■ **DESCRIPTION OF THE TASK**
The lines beneath this instruction, from the first through the one containing "from mathutils.bvhtree import BVHTree", must be transcribed exactly; no other line belongs in the output.

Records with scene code
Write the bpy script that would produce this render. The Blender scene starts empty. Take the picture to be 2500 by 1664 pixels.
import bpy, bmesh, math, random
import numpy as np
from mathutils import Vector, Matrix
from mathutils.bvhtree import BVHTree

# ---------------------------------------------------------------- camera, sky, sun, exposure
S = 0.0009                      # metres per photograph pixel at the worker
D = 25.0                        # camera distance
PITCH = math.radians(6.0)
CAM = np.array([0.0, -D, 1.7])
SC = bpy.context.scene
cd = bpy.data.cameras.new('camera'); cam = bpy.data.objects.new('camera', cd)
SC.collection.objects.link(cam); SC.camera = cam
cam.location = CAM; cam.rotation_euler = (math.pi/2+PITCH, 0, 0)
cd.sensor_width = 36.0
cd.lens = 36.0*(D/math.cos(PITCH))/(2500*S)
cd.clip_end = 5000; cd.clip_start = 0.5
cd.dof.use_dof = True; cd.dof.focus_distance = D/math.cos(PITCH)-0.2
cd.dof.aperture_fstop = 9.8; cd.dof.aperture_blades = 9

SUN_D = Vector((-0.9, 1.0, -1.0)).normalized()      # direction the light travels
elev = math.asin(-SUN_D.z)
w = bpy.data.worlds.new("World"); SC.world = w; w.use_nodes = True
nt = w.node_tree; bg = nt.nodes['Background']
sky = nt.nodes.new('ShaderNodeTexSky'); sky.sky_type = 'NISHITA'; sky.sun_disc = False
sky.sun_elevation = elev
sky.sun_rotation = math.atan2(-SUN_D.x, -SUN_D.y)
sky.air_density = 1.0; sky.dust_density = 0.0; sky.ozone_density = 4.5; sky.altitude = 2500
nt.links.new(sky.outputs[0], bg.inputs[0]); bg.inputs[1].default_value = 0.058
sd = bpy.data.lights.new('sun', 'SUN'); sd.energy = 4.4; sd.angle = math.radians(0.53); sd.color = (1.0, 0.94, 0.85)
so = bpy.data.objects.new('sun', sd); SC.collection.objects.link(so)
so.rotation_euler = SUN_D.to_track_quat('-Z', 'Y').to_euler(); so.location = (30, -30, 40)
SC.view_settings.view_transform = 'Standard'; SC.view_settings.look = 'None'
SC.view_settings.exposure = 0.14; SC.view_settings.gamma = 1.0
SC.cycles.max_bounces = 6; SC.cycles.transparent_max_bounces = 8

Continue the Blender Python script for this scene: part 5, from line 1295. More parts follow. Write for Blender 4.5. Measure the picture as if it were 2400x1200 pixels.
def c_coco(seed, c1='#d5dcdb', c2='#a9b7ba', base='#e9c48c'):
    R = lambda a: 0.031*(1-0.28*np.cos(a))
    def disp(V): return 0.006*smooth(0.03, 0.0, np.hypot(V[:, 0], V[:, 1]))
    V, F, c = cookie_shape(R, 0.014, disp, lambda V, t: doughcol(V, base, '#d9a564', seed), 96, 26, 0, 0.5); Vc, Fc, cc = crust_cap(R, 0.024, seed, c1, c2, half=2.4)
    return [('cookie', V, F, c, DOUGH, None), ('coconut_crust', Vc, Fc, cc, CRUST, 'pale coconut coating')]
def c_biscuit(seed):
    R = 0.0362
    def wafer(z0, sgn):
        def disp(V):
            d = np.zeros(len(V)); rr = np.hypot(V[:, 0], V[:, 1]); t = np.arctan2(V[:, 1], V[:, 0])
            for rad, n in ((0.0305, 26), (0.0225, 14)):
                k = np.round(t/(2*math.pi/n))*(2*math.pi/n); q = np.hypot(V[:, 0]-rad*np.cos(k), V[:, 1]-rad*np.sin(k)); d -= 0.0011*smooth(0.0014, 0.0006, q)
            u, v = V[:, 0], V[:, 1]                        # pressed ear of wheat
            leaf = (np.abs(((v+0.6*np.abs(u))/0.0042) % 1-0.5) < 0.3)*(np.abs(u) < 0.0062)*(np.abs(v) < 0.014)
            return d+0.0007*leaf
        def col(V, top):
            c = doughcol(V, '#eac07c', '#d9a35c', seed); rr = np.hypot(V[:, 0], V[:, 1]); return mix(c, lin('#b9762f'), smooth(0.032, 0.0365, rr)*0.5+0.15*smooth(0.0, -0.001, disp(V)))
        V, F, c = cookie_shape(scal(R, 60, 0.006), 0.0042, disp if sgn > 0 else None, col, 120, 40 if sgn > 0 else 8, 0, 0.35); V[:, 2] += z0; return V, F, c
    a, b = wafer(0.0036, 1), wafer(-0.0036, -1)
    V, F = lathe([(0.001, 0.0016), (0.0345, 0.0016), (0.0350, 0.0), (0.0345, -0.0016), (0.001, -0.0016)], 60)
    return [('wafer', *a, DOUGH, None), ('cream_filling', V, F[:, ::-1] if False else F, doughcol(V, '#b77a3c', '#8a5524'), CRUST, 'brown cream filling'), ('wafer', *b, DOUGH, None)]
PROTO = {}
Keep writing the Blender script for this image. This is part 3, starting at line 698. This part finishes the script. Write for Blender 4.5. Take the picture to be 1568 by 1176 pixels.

■ **TASK SOLUTION**
Write the bpy script that would produce this render. The Blender scene starts empty. Take the picture to be 2500 by 1664 pixels.
import bpy, bmesh, math, random
import numpy as np
from mathutils import Vector, Matrix
from mathutils.bvhtree import BVHTree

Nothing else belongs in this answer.